Cliff-hanger The Capilano Cliffwalk, which dangles 70 m over the river below, is not for the fainthearted

Think you have a head for heights? The Capilano Cliffwalk will make you think again. Opening on June 2, it's suspended 70 m over a rushing river with some sections projecting 9 m away from a mossy, fern-covered granite cliff.

Located in the forested hills just minutes from downtown Vancouver, the Capilano Suspension Bridge park already boasts the eponymous 137-m-long bridge. But after rappelling down the canyon one day, John Stibbard, third-generation park manager, found inspiration for a newer thrill. The Cliffwalk, a 230-m bridge suspended over the Capilano River, was born. After all, "people don't get to just stand on the edge of a cliff face," Stibbard says. They do at Capilano — at eye level with rock-clinging tree roots while gazing at bald eagles swooping below.

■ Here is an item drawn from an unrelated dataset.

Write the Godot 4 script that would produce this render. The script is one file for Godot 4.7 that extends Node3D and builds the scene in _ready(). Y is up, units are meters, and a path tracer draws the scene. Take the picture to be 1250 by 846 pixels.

As you tentatively make your way along the 50-cm-wide bridge, between the treetops, slender sidings of stainless-steel mesh leave you feeling awfully exposed and force you to hang on a little tighter to everything you're carrying. So do the bobbing and swaying of the bridge itself. Then come two glass-bottomed decks — the second of which is not for the timid, being cantilevered into midair.

Dotted along the Cliffwalk are informative signs, explaining the importance of water, natural vegetation and salmon — which can be seen in the river below. These serve the function of educating visitors, but more importantly of distracting you from that awful sheer drop.